Provided data >>
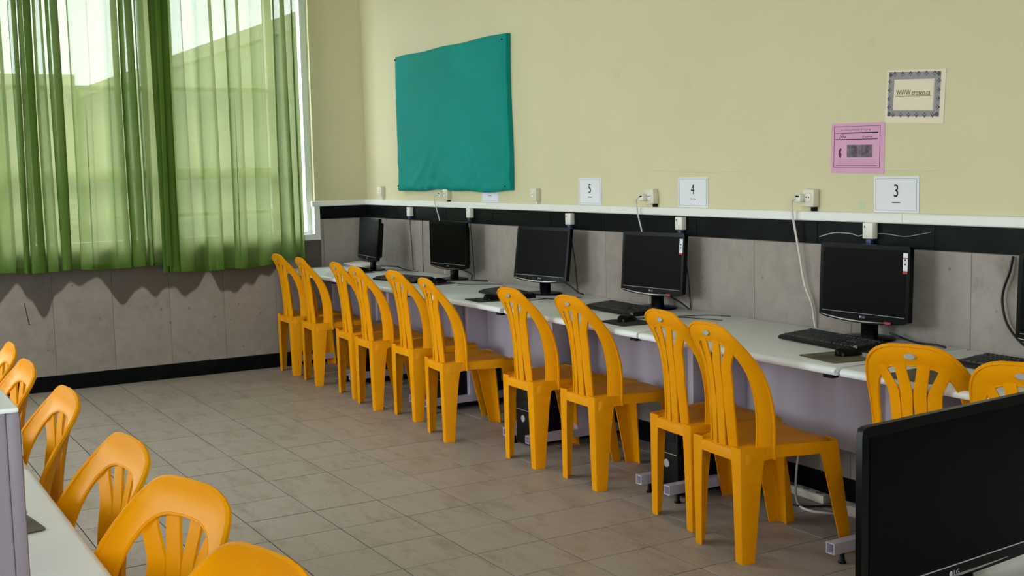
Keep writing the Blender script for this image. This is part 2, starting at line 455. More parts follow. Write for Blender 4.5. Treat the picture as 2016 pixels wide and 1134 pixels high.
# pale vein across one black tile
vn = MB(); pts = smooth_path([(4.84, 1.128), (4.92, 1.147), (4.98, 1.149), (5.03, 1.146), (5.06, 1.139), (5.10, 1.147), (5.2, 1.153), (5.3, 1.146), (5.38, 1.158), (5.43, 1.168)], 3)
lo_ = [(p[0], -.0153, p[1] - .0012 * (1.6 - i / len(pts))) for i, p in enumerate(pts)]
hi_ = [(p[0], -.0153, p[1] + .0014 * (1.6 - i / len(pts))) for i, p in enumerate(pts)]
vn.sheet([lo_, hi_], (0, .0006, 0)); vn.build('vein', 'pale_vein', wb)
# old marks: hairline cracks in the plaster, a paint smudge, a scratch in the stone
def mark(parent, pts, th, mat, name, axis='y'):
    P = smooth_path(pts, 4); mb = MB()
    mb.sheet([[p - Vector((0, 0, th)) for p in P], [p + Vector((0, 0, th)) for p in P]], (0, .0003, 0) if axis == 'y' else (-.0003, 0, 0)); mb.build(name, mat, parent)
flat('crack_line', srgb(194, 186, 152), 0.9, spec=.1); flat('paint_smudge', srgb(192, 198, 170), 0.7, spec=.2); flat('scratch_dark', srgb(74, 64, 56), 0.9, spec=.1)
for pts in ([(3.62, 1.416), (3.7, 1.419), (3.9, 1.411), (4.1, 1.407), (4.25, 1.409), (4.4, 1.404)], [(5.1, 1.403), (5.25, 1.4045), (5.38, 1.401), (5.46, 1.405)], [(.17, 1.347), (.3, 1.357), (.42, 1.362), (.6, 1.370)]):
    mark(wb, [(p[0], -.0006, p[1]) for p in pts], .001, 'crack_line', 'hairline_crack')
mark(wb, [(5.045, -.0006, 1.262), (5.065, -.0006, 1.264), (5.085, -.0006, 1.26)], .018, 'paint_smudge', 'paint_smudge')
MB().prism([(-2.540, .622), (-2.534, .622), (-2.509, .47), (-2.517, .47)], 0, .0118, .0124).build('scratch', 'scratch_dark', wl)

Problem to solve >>
The material above holds pictures; copy everything else in it exactly.

Worked answer >>
Keep writing the Blender script for this image. This is part 2, starting at line 455. More parts follow. Write for Blender 4.5. Treat the picture as 2016 pixels wide and 1134 pixels high.
# pale vein across one black tile
vn = MB(); pts = smooth_path([(4.84, 1.128), (4.92, 1.147), (4.98, 1.149), (5.03, 1.146), (5.06, 1.139), (5.10, 1.147), (5.2, 1.153), (5.3, 1.146), (5.38, 1.158), (5.43, 1.168)], 3)
lo_ = [(p[0], -.0153, p[1] - .0012 * (1.6 - i / len(pts))) for i, p in enumerate(pts)]
hi_ = [(p[0], -.0153, p[1] + .0014 * (1.6 - i / len(pts))) for i, p in enumerate(pts)]
vn.sheet([lo_, hi_], (0, .0006, 0)); vn.build('vein', 'pale_vein', wb)
# old marks: hairline cracks in the plaster, a paint smudge, a scratch in the stone
def mark(parent, pts, th, mat, name, axis='y'):
    P = smooth_path(pts, 4); mb = MB()
    mb.sheet([[p - Vector((0, 0, th)) for p in P], [p + Vector((0, 0, th)) for p in P]], (0, .0003, 0) if axis == 'y' else (-.0003, 0, 0)); mb.build(name, mat, parent)
flat('crack_line', srgb(194, 186, 152), 0.9, spec=.1); flat('paint_smudge', srgb(192, 198, 170), 0.7, spec=.2); flat('scratch_dark', srgb(74, 64, 56), 0.9, spec=.1)
for pts in ([(3.62, 1.416), (3.7, 1.419), (3.9, 1.411), (4.1, 1.407), (4.25, 1.409), (4.4, 1.404)], [(5.1, 1.403), (5.25, 1.4045), (5.38, 1.401), (5.46, 1.405)], [(.17, 1.347), (.3, 1.357), (.42, 1.362), (.6, 1.370)]):
    mark(wb, [(p[0], -.0006, p[1]) for p in pts], .001, 'crack_line', 'hairline_crack')
mark(wb, [(5.045, -.0006, 1.262), (5.065, -.0006, 1.264), (5.085, -.0006, 1.26)], .018, 'paint_smudge', 'paint_smudge')
MB().prism([(-2.540, .622), (-2.534, .622), (-2.509, .47), (-2.517, .47)], 0, .0118, .0124).build('scratch', 'scratch_dark', wl)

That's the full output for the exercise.